Ich hätte so viel Zeit für andere Sachen: Ich könnte die Wohnung putzen (ein Wohnungputzendes Walross, noch eine Attraktion mehr), nochmal Wäsche waschen, bloggen (oh, mach ich ja gerade), ein gutes Buch lesen oder einfach nochmal die Ruhe genießen, bevor es die nächste Zeit wieder turbulenter wird. Mir fällt schon viel ein, aber ich habe keine Kraft. Wie gelähmt sitze ich auf dem Sofa und starre in den leeren Raum. 
Immer wieder denke ich: was meine beiden Schätze wohl gerade machen. Vorhin beim Telefonat war Wirbelwind so redselig. Ich hätte stundenlang mit Ihr erzählen können, nur sie hat irgendwann dem Papa wieder das Telefon in die Hand gedrückt mit den Worten: „Papa wollte nochmal mir dir reden“. Aha. Na das Kind scheint ja nicht gerade Sehnsucht nach mir zu haben. 

Meine Erkenntnis

Ein Gutes hat es: nach diesen zwei Tagen weiß ich, wie sehr ich das Familienleben liebe, wie sehr ich in meiner Mutterrolle aufgehe und mein Leben eben auch danach ausgerichtet habe. Ich weiß, dass ich das alles nicht mehr missen möchte und missen kann. Und ich bin so unendlich dankbar, dass diese Familie bald Zuwachs erhält, ich die Entwicklung von einem Neugeborenen zum Kleinkind noch einmal durchleben darf. Ich weiß es wird anstrengend werden. Und ich weiß, dass ich mich dann an genau diesen Moment erinnern werde und mir etwas von dieser Stille und Ruhe zurückwünschen würde. Doch ich weiß auch, dass dies nur kurze Momentaufnahmen sein werden, weil ich meine Familie viel zu sehr brauche, um erfüllt und glücklich zu sein. 
Also warte ich noch ab, bis morgen. Dann kommt mein Wirbelwind wieder und ich werde sie in meine Armen schließen, sie so lange knuddeln, bis sie sich selber aus meiner Umarmung befreien wird. Vielleicht wird sie mir dabei mit einem Arm über meinen Rücken streichen, wie sie es seit Kurzem macht. Und wahrscheinlich wird sie dabei „Mama“ rufen und mein Herz zum Schmelzen bringen.

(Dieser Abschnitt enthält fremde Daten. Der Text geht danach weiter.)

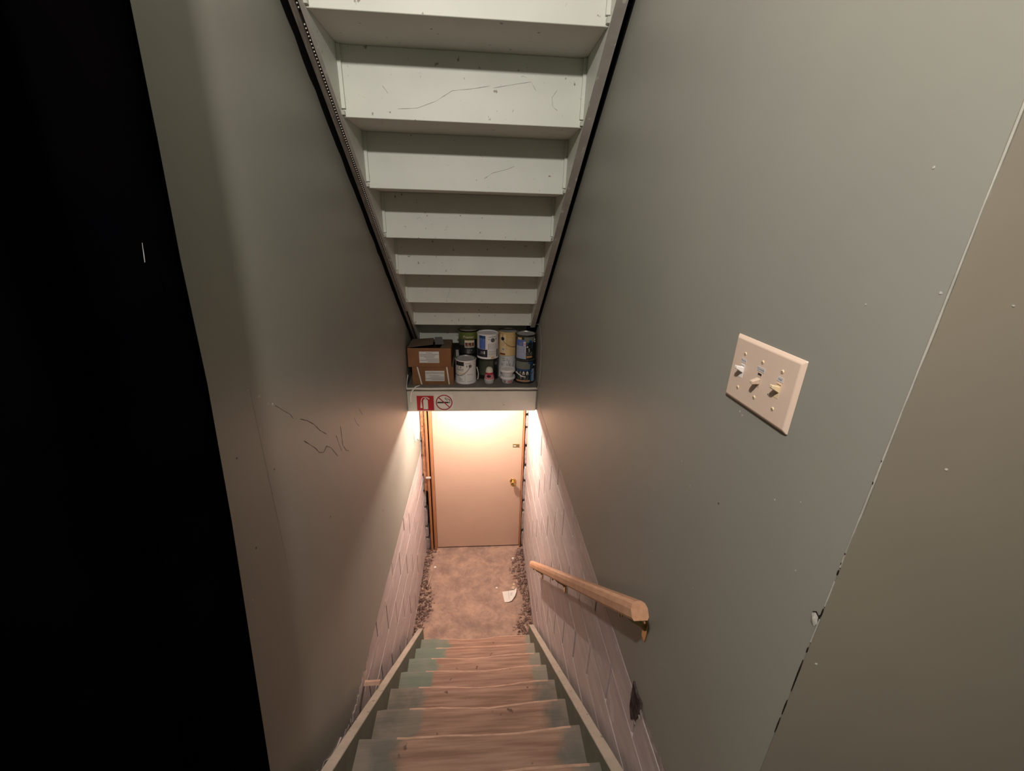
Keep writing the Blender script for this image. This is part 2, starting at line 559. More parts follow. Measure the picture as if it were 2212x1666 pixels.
def lump(y0, y1, z0, z1, x0, x1, seed, n=9):
    rr = random.Random(seed)
    pts = []
    cx, cz, rx, rz = (x0 + x1) / 2, (z0 + z1) / 2, (x1 - x0) / 2, (z1 - z0) / 2
    for k in range(n):
        t = 2 * PI * k / n
        # squarish lump
        ct, st = math.cos(t), math.sin(t)
        q = (abs(ct) ** 5 + abs(st) ** 5) ** (-1 / 5)
        pts.append((cx + rx * ct * q * rr.uniform(0.82, 1.0), cz + rz * st * q * rr.uniform(0.88, 1.0)))
    mb = MB()
    vs = [(x, y1, z) for x, z in pts] + [(x, y0 + 0.006, z) for x, z in pts] + [(cx + (x - cx) * 0.75, y0, cz + (z - cz) * 0.85) for x, z in pts]
    fs = [tuple(range(n))]
    for l in range(2):
        for i in range(n):
            j = (i + 1) % n
            fs.append((l * n + i, l * n + j, (l + 1) * n + j, (l + 1) * n + i))
    fs.append(tuple(2 * n + i for i in range(n)))
    return mb.add(vs, fs)


z = 0.02
for i, h in enumerate((0.20, 0.26, 0.12, 0.24, 0.18, 0.22, 0.20, 0.13, 0.24, 0.17)):
    wdt = (0.016, 0.024, 0.02, 0.026, 0.018, 0.015, 0.02, 0.024, 0.025, 0.016)[i]
    lump(3.535, 3.62, z, z + h - 0.012, XR - 0.005 - wdt, XR + 0.012, 40 + i).build('mortar_lump', RUBBLE if i not in (4, 8) else MORTAR, wb, smooth=False)
    z += h
z = 0.0
for i, h in enumerate((0.16, 0.14, 0.24, 0.20, 0.18, 0.22, 0.16, 0.12, 0.20, 0.20)):
    wdt = (0.045, 0.034, 0.030, 0.022, 0.020, 0.016, 0.014, 0.018, 0.014, 0.012)[i]
    lump(3.54, 3.62, z, z + h - 0.008, XL - 0.012, XL + wdt, 60 + i).build('mortar_lump', RUBBLE if i != 5 else MORTAR, wb, smooth=False)
    z += h

# ------------------------------------------------------------------ door
d1 = struct(MB().box(-0.4515, 0.4106, 3.56, 3.60, 0.012, 1.97).build('door_1', DOORP, bevel=0.002))
# jambs
MB().box(-0.478, -0.4535, 3.525, 3.61, 0, 2.0).build('door_jamb', JAMB, d1, bevel=0.002)
MB().box(0.4125, 0.4245, 3.53, 3.61, 0, 2.0).build('door_jamb', JAMB, d1, bevel=0.002)
MB().box(-0.4925, -0.4785, 3.575, 3.61, 0, 2.0).build('jamb_gap', JAMBD, d1)
MB().box(-0.513, -0.493, 3.515, 3.61, 0, 2.0).build('rough_buck', JAMB, d1, bevel=0.002)
MB().box(0.425, 0.439, 3.57, 3.61, 0, 2.0).build('rough_buck', JAMBD, d1)
# splintered board against the left wall, broken off half way down
rr = random.Random(5)
pts = [(-0.514, 2.0), (-0.514, 0.72)]
zz = 0.72
for k in range(9):
    pts.append((-0.516 - k * 0.004, zz + rr.uniform(-0.03, 0.04)))
for k in range(14):
    zz = 0.80 + k * 0.088
    pts.append((-0.548 + rr.uniform(-0.006, 0.006), zz))
pts.append((-0.546, 2.0))
MB().prism([(x, z) for x, z in pts], 1, 3.53, 3.61).build('splintered_board', ROUGHW, d1)
MB().box(-0.525, -0.480, 3.50, 3.516, 0.905, 0.919).build('nail_strip', TIN, d1)
# threshold shadow gap, latch plate, knob
lp = MB().box(0.318, 0.382, 3.556, 3.561, 1.208, 1.244).build('latch_plate', BRASSD, d1, bevel=0.0015)
MB().box(0.325, 0.347, 3.5535, 3.5565, 1.221, 1.229).build('latch_slot', SIGNW, lp)
MB().tube([(0.383, 3.557, 1.207), (0.389, 3.552, 1.203), (0.391, 3.55, 1.209)], 0.002, n=6).build('latch_hook', BRASSD, lp)
KX, KZ = 0.329, 0.823
kb = MB().lathe([(0, 0), (0.031, 0), (0.032, -0.004), (0.026, -0.009), (0.012, -0.012), (0.011, -0.028), (0.020, -0.034), (0.0275, -0.044), (0.0285, -0.054), (0.024, -0.064), (0.010, -0.069), (0, -0.0695)],
               (KX, 3.56, KZ), n=28, axis='y').build('door_knob', BRASS, d1, smooth=True)
MB().lathe([(0, -0.069), (0.007, -0.069), (0.007, -0.0715), (0, -0.0715)], (KX, 3.56, KZ), n=14, axis='y').build('lock_button', BRASSD, kb)

# ------------------------------------------------------------------ lower staircase
ls = thing('lower_staircase', 'worn wooden staircase leading down to the concrete floor and the door', 'staircase', (-0.035, 1.4, 0.0))
TX0, TX1 = -0.457, 0.387
RISE, RUN, Y0T = 0.2, 0.222, 2.36


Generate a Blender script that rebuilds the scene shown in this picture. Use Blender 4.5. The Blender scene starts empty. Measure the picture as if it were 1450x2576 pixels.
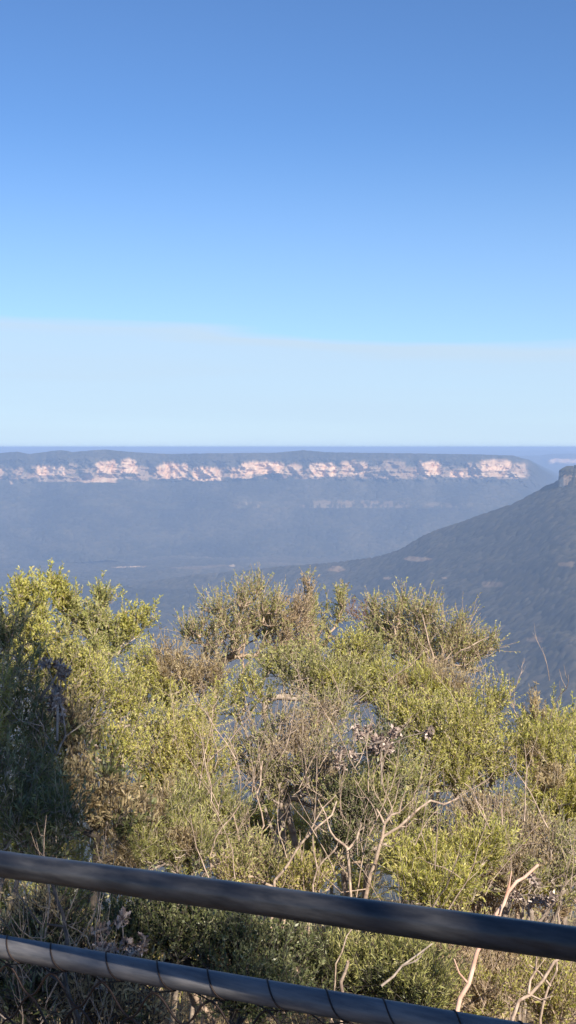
import bpy, math
import numpy as np
from mathutils import Vector

# ------------------------------------------------------------------ camera, sky, sun, exposure
scene = bpy.context.scene
COL = scene.collection
EYE = 1.6
PITCH = math.radians(3.0)
F = 3111.0                       # focal length in units of a 1450 x 2576 frame
cam_d = bpy.data.cameras.new("camera")
cam = bpy.data.objects.new("camera", cam_d)
COL.objects.link(cam)
cam.location = (0, 0, EYE)
cam.rotation_euler = (math.radians(90) - PITCH, 0, 0)
cam_d.sensor_fit = 'VERTICAL'
cam_d.sensor_height = 24
cam_d.lens = 24 * F / 2576.0
cam_d.clip_start = 0.05
cam_d.clip_end = 300000
scene.camera = cam

SUN = Vector((0.42, -0.68, 0.58)).normalized()       # direction towards the sun
sun_d = bpy.data.lights.new("sun", 'SUN')
sun_d.energy = 5.0
sun_d.angle = math.radians(0.5)
sun_d.color = (1.0, 0.90, 0.76)
sun = bpy.data.objects.new("sun", sun_d)
sun.rotation_euler = SUN.to_track_quat('Z', 'Y').to_euler()
sun.location = (20, -20, 30)
COL.objects.link(sun)

world = bpy.data.worlds.new("World")
scene.world = world
world.use_nodes = True
wt = world.node_tree
wt.nodes.clear()
def wn(t, **k):
    n = wt.nodes.new(t)
    for a, b in k.items(): setattr(n, a, b)
    return n
out = wn('ShaderNodeOutputWorld')
bg = wn('ShaderNodeBackground')
bg.inputs['Strength'].default_value = 0.096
sky = wn('ShaderNodeTexSky', sky_type='NISHITA', sun_disc=False)
sky.sun_elevation = math.asin(SUN.z)
sky.sun_rotation = math.atan2(SUN.x, SUN.y)
sky.altitude = 900
sky.air_density = 1.0
sky.dust_density = 0.0
sky.ozone_density = 8.0
tc = wn('ShaderNodeTexCoord')
sep = wn('ShaderNodeSeparateXYZ')
wt.links.new(tc.outputs['Generated'], sep.inputs[0])
def wm(op, a, b, clamp=False):
    n = wn('ShaderNodeMath', operation=op, use_clamp=clamp)
    for i, v in enumerate((a, b)):
        if hasattr(v, 'type') and not isinstance(v, (int, float)): wt.links.new(v, n.inputs[i])
        else: n.inputs[i].default_value = v
    return n.outputs[0]
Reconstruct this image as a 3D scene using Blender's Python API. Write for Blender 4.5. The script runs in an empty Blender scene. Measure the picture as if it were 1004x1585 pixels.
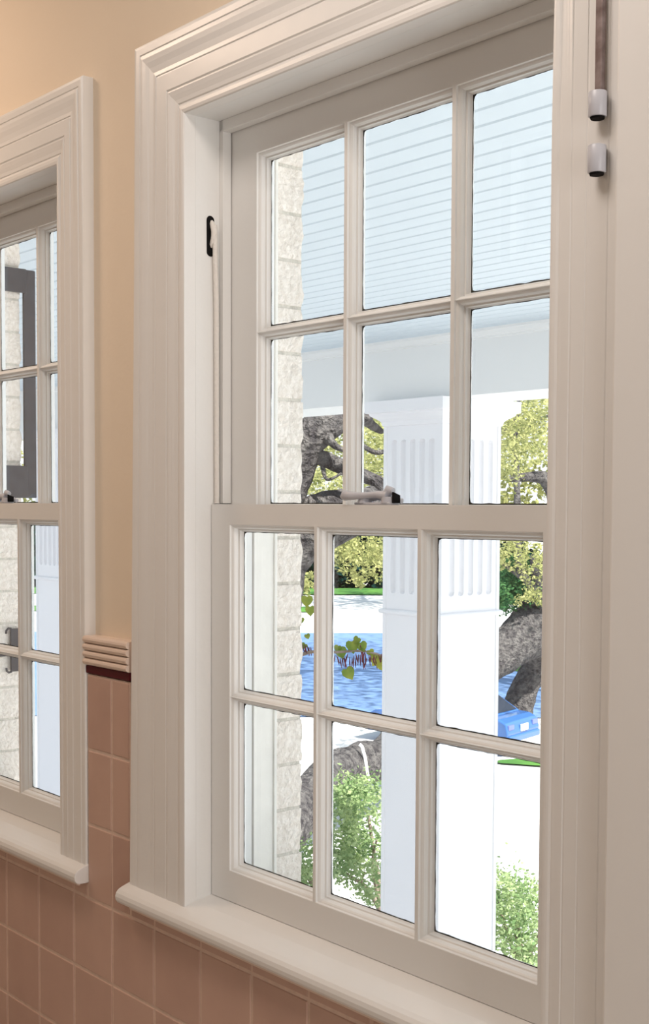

Ich kann es kaum erwarten. 
Doch bis dahin bleibe ich auf Entzug.
Eure Wiebke

2 Comments

  1. 25 Mai 2015 at 4:53 am

    Diesen Entzug kenn ich gut 😀

    Ich freu mich immer darauf, wenn ich mal Kind-frei habe (was sehr selten vorkommt) und am Ende mach ich danndoch nichts gescheites und vermisse meine Tochter eigentlich bloß.
    Irgendwie eine schöne Erkenntnis!

    Liebe Grüße, Biene

    • 25 Mai 2015 at 7:49 am

      Liebe Biene,
      da bin ich aber froh, dass ich damit nicht alleine dastehe 😉
      Es stimmt eben schon: man weiß erst, was einem fehlt, wenn es nicht mehr da ist!